Der Trend läuft gegen den XL-Minister

Nach den Wahlniederlagen vom Wochenende ist besonders FDP-Wirtschaftsminister Rainer Brüderle angezählt. Die Liste seiner Erfolge erscheint kurz.

Nach den für die FDP verlustreichen Landtagswahlen in Baden-Württemberg und Rheinland-Pfalz steht neben Parteichef Guido Westerwelle besonders Wirtschaftsminister Rainer Brüderle unter Druck. Die Liste seiner politischen Erfolge ist kurz. Darüber können auch wohlklingende Ankündigungen und gelungene Show-Einlagen nicht hinwegtäuschen.

Im Gegensatz zu seinen Partei- und Ministerkollegen Dirk Niebel (Entwicklung) und Philipp Rösler (Gesundheit) sucht Brüderle die Öffentlichkeit und die Kameras. Nicht immer aber gelingen diese Auftritte. In der vergangenen Woche machte der Wirtschaftsminister eine denkbar schlechte Figur, als er vor Managern die Abschaltung von sieben Atomkraftwerken als kurzfristige Geste im Wahlkampf entlarvte.

Durch eine Indiskretion gelangten die Äußerungen in die Presse, verschlechterten die Lage von Schwarz-Gelb vor dem Wahlsonntag und sind nun eine Gefahr für Brüderle selbst. Als Landesvorsitzender der am Wiedereinzug in den Landtag gescheiterten pfälzischen Liberalen musste sich der Minister am Montag direkt angesprochen fühlen, als FDP-Generalsekretär Christian Lindner seiner Partei einen "offenen Diskussionsprozess über personelle und politische Konsequenzen" empfahl.

In der Bundesregierung versucht Brüderle stark zu sein, ist es aber nicht. In wichtigen wirtschafts- und sozialpolitischen Themen kann er liberale Positionen kaum durchsetzen. Während er sich dagegen wandte, dass Deutschland zusätzliche Milliarden für die Stabilisierung der Euro-Zone zahlt, sagten CDU-Finanzminister Wolfgang Schäuble und Kanzlerin Angela Merkel genau dies gegenüber der EU zu.

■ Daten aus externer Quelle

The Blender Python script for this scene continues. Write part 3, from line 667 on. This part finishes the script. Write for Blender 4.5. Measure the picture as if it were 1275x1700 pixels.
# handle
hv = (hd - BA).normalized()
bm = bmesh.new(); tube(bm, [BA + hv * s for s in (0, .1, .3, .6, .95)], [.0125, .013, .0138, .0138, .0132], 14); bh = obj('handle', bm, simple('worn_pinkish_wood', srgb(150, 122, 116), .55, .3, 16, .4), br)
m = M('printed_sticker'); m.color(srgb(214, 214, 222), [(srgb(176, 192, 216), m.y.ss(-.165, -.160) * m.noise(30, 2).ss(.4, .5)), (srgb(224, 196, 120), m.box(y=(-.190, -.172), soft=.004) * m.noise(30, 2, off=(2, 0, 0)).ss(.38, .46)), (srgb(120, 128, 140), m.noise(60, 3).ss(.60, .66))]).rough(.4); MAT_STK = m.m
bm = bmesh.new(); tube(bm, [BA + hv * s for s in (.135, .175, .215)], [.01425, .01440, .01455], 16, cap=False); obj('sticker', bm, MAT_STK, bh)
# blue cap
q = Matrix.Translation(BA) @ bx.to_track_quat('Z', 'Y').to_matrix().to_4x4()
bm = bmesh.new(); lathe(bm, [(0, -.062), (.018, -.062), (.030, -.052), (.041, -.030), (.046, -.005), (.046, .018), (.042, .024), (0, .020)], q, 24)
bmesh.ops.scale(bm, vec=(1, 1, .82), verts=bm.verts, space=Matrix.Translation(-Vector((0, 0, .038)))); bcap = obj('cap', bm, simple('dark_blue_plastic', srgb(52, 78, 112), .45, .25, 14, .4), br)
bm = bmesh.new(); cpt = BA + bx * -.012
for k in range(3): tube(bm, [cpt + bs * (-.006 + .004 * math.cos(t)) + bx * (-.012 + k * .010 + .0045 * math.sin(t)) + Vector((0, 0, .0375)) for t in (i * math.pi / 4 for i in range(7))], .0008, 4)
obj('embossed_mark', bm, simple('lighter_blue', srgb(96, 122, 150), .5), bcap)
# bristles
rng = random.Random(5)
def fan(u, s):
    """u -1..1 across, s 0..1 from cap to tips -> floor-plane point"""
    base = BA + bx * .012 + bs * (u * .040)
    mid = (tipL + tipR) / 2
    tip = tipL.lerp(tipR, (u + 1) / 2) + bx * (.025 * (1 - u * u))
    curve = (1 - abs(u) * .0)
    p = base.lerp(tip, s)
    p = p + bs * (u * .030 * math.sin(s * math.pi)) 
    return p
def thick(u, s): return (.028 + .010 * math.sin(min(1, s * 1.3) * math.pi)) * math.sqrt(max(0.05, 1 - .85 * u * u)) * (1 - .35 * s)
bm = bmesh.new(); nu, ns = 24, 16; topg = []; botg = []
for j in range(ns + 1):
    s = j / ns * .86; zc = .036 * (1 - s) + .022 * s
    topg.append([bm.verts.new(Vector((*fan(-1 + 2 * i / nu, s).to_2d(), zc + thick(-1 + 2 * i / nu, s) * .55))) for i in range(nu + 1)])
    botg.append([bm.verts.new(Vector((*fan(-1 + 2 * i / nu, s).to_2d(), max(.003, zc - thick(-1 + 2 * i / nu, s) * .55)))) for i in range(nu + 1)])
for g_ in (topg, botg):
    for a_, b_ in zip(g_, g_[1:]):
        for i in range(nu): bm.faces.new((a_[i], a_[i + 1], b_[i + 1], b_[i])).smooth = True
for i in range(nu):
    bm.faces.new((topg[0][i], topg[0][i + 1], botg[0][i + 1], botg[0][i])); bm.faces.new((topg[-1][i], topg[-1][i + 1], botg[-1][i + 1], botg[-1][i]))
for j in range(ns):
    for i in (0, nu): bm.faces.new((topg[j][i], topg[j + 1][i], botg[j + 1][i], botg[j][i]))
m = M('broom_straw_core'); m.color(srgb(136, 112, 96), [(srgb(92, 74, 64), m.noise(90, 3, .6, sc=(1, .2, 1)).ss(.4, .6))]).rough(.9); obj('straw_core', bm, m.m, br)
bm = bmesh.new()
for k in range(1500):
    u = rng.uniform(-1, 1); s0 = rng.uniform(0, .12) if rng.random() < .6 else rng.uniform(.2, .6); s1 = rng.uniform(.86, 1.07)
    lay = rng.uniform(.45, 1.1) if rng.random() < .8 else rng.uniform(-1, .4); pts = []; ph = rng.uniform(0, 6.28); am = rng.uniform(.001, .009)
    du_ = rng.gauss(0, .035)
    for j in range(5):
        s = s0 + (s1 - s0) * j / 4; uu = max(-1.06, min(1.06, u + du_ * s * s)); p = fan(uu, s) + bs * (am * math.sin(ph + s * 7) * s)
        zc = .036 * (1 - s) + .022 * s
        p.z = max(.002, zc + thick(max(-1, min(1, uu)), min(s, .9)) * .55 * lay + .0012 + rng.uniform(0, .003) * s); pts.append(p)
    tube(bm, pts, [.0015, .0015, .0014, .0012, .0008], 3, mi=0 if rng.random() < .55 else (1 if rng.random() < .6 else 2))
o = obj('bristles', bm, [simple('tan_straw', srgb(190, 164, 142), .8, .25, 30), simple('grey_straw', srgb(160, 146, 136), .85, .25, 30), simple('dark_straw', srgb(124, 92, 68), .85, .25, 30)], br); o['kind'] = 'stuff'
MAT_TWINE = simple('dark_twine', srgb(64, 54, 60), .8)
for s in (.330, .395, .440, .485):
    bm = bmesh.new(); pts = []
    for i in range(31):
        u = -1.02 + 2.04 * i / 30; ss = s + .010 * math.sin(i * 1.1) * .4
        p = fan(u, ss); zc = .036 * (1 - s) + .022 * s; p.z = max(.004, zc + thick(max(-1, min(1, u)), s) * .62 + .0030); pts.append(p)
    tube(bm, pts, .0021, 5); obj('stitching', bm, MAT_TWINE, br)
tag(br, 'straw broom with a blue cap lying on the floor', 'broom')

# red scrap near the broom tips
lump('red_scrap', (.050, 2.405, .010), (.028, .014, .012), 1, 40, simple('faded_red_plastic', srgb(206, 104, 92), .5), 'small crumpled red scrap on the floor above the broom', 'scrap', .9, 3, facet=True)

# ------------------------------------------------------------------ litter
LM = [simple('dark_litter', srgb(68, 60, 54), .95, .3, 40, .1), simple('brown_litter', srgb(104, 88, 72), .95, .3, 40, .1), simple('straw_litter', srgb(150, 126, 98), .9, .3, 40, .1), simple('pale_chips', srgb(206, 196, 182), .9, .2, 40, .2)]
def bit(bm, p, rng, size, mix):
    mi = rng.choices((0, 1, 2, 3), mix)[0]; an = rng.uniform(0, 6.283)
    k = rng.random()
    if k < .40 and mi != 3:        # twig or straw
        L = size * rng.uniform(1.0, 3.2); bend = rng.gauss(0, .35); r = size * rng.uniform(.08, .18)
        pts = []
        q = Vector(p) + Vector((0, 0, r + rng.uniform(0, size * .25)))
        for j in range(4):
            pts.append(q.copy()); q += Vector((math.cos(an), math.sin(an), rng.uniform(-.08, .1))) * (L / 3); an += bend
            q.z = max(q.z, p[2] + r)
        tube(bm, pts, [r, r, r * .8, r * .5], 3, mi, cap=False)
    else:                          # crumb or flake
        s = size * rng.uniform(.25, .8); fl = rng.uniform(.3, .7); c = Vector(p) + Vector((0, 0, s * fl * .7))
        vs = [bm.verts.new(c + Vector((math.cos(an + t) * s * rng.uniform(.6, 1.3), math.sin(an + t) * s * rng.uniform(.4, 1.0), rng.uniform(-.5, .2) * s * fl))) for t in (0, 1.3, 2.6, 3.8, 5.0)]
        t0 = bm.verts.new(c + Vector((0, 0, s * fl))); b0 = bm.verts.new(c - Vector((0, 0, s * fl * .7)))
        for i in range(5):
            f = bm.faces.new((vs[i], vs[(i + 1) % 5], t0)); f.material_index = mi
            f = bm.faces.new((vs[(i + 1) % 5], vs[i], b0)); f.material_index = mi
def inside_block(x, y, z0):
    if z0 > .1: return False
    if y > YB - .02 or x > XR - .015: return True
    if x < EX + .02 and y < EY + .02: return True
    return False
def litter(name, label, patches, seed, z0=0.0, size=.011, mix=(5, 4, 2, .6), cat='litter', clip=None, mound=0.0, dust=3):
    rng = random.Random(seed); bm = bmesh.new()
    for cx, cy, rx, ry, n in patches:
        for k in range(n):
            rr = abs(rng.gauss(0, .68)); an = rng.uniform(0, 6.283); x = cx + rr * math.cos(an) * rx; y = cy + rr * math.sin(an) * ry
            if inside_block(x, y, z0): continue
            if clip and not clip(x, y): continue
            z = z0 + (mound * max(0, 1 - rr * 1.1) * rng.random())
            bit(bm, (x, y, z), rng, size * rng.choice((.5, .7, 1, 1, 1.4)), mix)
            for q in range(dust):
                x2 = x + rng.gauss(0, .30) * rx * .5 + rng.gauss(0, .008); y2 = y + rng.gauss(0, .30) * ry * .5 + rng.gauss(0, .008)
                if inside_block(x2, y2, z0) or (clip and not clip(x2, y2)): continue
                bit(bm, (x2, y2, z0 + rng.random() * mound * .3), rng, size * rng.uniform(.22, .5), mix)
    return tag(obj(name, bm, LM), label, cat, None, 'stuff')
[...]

Das liberale Lieblingsprojekt einer neuerlichen Steuersenkung bringt Brüderle zwar immer wieder ins Gespräch, mehr als minimale Zugeständnisse machte die Union bislang freilich nicht. Hier weiß Schäuble viele Bürger hinter sich, die angesichts der massiven Staatsverschuldung den Sinn niedriger Steuern zum jetzigen Zeitpunkt nicht nachvollziehen wollen.

Um einem Kompromiss zwischen Union und SPD, den Merkel wünschte, nicht im Wege zu stehen, stimmte Brüderle sogar der staatlichen Festsetzung eines Mindestlohns für Zeitarbeitsfirmen zu. Auch dieser Punkt widerspricht der aktuellen liberalen Programmatik und trägt dazu bei, dass Mittelständler und andere liberale Traditionswähler Zweifel am Kurs der FDP hegen.

Die Probleme in der Bundesregierung lassen sich durch gewisse Erfolge, die Brüderle durchaus auch zu verzeichnen hat, nicht ausräumen. Unlängst formulierte Brüderles Ministerium ein neues Telekommunikationsgesetz. Demnach sind die früher oft teuren Telefonwarteschleifen künftig teilweise kostenlos. Und der von Brüderle eingesetzte Kreditmediator Hans-Joachim Metternich hat hunderten Firmen geholfen, Kredite doch noch zu erhalten, die die Banken nicht gewähren wollten.

Außerdem kündigte der FDP-Minister eine groß angelegte Initiative zum Ausbau der Stromnetze an, um den erneuerbaren Energien den Weg zu ebnen. Nach der ursprünglichen Pro-Atom-Politik der FDP ist aber auch dies kein Vorhaben, mit dem die Liberalen punkten können. Selbst wenn der Wirtschaftsminister die ökonomische Erholung Deutschlands nach der Finanzkrise als „XL-Aufschwung“ für sich reklamiert, ist Brüderle in den Augen vieler Bürger und Parteimitglieder kein Aktiv-, sondern eher ein Passivposten. Der Trend läuft gegen ihn.